310273: CF1808B. Playing in a Casino

Galaxy Luck, a well-known casino in the entire solar system, introduces a new card game.

In this game, there is a deck that consists of $n$ cards. Each card has $m$ numbers written on it. Each of the $n$ players receives exactly one card from the deck.

Then all players play with each other in pairs, and each pair of players plays exactly once. Thus, if there are, for example, four players in total, then six games are played: the first against the second, the first against the third, the first against the fourth, the second against the third, the second against the fourth and the third against the fourth.

Each of these games determines the winner in some way, but the rules are quite complicated, so we will not describe them here. All that matters is how many chips are paid out to the winner. Let the first player's card have the numbers $a_1, a_2, \dots, a_m$, and the second player's card — $b_1, b_2, \dots, b_m$. Then the winner of the game gets $|a_1 - b_1| + |a_2 - b_2| + \dots + |a_m - b_m|$ chips from the total pot, where $|x|$ denotes the absolute value of $x$.

To determine the size of the total pot, it is necessary to calculate the winners' total winnings for all games. Since there can be many cards in a deck and many players, you have been assigned to write a program that does all the necessary calculations.

Each test consists of several test cases. The first line contains one integer $t$ ($1 \le t \le 1000$) — the number of test cases.

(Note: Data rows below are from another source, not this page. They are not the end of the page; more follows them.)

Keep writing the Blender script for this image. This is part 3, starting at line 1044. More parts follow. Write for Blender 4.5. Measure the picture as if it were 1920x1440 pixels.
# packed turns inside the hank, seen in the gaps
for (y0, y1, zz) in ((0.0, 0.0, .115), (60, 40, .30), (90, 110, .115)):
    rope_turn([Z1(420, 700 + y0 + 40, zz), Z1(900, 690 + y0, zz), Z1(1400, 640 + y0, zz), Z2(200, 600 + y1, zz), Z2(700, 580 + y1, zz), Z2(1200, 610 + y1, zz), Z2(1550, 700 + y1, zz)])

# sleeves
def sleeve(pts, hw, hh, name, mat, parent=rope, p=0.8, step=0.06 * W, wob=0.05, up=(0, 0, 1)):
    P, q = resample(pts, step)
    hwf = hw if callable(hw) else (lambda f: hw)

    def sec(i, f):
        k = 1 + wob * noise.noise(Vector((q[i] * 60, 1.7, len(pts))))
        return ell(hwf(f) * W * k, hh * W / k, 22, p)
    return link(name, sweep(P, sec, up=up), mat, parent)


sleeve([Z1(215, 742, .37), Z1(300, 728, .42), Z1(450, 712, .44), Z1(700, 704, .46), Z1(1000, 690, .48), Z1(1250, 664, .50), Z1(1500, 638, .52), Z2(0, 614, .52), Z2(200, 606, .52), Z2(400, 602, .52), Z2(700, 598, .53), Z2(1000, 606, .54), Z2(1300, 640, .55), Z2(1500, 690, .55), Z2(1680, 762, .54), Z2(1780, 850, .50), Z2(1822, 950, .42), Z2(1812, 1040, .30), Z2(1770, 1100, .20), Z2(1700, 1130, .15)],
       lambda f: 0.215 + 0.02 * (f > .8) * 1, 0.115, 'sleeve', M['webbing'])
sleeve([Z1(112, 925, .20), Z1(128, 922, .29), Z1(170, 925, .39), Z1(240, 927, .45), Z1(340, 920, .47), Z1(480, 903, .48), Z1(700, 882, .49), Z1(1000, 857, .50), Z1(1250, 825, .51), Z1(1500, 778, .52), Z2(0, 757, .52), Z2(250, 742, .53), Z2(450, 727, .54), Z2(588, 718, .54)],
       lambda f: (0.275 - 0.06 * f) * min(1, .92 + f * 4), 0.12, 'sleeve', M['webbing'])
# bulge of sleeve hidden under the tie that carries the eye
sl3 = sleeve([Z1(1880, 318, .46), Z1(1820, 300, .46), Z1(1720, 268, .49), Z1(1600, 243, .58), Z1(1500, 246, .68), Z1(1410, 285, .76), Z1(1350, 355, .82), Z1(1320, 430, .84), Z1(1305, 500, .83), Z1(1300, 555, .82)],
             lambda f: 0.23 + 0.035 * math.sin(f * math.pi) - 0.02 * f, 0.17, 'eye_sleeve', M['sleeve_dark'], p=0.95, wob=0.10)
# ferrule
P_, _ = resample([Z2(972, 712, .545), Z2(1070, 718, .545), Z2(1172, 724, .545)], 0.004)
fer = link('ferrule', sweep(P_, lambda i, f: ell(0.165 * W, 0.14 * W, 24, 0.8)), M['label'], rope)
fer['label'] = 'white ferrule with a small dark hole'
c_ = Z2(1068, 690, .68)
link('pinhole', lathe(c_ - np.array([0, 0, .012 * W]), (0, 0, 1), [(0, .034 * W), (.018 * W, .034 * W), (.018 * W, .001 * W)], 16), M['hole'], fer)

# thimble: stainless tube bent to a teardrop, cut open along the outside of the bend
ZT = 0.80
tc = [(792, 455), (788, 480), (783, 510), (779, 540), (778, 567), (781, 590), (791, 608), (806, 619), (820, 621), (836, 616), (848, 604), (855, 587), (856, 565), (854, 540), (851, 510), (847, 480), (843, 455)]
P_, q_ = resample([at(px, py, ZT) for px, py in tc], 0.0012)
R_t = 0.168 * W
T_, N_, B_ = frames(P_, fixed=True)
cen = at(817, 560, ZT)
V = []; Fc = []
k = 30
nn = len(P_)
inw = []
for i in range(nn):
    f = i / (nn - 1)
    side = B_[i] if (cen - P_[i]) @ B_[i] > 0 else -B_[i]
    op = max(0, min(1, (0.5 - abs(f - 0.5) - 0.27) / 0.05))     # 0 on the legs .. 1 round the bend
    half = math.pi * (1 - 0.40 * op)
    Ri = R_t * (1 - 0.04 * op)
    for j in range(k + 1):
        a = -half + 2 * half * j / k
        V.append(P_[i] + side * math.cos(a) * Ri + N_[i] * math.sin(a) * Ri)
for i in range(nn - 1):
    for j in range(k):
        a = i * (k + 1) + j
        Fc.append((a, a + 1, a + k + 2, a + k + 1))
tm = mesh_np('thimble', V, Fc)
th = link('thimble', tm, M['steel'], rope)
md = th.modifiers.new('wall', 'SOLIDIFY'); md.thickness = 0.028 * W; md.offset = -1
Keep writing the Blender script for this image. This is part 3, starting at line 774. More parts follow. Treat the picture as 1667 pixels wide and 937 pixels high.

The description of the test cases follows.

The first line of each test case contains two integers $n$ and $m$ ($1 \le n \cdot m \le 3\cdot 10^5$) — the number of cards in the deck and the count of numbers on the one card.

Each of the following $n$ lines of the test case set contains $m$ integers $c_{i,j}$ ($1 \le c_{i,j} \le 10^6$) — a description of the $i$-th card.

It is guaranteed that the total $n \cdot m$ in all tests does not exceed $3 \cdot 10^5$.

For each test case, print one number — the total amount of winnings from all games.

3
3 5
1 4 2 8 5
7 9 2 1 4
3 8 5 3 1
1 4
4 15 1 10
4 3
1 2 3
3 2 1
1 2 1
4 2 7

50
0
31

Consider the first test case.

In the game between the first and second player, the winner receives $|1-7| + |4-9| + |2-2| + |8-1| + |5-4| = 19$ chips.

In the game between the first and third player, the winner receives $|1-3| + |4-8| + |2-5| + |8-3| + |5-1| = 18$ in chips.

In the game between the second and third player, the winner receives $|7-3| + |9-8| + |2-5| + |1-3| + |4-1| = 13$ chips.

The total is $19 + 18 + 13 = 50$ chips.